Ce n’est que quand on est pleinement conscient du procédé, quand on a la science du fonctionnement de la vie, du mouvement de la vie et du procédé de la vie, que l’on peut commencer à contrôler, autrement on ne pense d’abord même pas du tout à contrôler; mais s’il y a des choses désagréables, que, par exemple, on fasse quelque chose qui ait des conséquences fâcheuses et que l’on se dise: «Tiens! mais il faudrait que je m’empêche de faire ça», alors, à ce moment-là, on s’aperçoit qu’il y a toute une connaissance technique sur «comment on fait pour vivre» qui est nécessaire pour pouvoir contrôler sa vie! Autrement, on est une sorte d’ensemble, plus ou moins coordonné, d’actions et de réactions, de mouvements et d’impulsions, et on ne sait pas du tout comment ça se passe. C’est cela qui s’élabore dans l’être par les chocs, les frictions, tous les désordres apparents de la vie, et qui forme la conscience dans les tout petits enfants. Un petit enfant est tout à fait inconscient, et ce n’est que petit à petit, petit à petit, qu’il commence à s’apercevoir des choses. Mais si l’on ne prend pas un soin spécial, il y a des gens qui vivent presque toute leur vie sans même savoir comment ils font pour vivre!
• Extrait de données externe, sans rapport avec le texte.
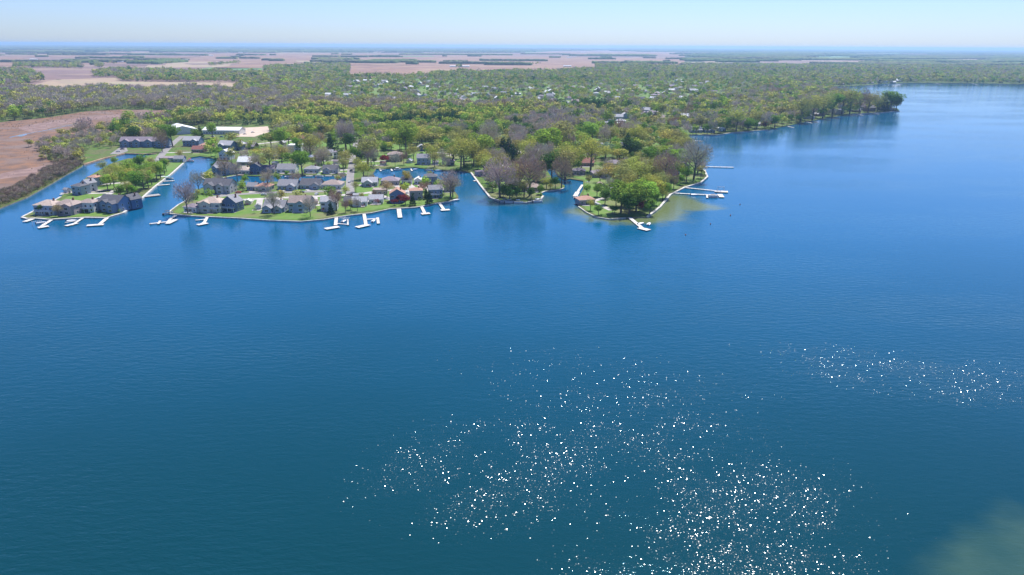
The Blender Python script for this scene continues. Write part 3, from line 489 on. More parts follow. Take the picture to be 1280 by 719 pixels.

Ils ne s’en rendent pas compte.

Alors n’importe quoi peut se passer.

Mais cela, c’est le tout premier petit pas de la prise de conscience de soi-même dans le monde matériel.

On a de vagues pensées et de vagues sentiments, n’est-ce pas, qui se développent plus ou moins logiquement dans l’être (plutôt moins que plus), alors, de cela, on a un petit peu une impression; et puis, aussi, quand on se brûle, on se rend compte qu’il y a quelque chose qui ne va pas, quand on tombe et que l’on se fait mal, on se rend compte qu’il y a quelque chose qui ne va pas — cela commence à vous faire réfléchir qu’il faut faire attention à ceci, à cela, pour ne pas tomber, pour ne pas se brûler, pour ne pas se couper... Ça entre petit à petit avec l’expérience extérieure, du contact extérieur. Mais autrement, on est une masse semi-consciente qui bouge sans même savoir comment ni pourquoi.

C’est le tout petit commencement de la sortie de l’état d’inconscience primaire.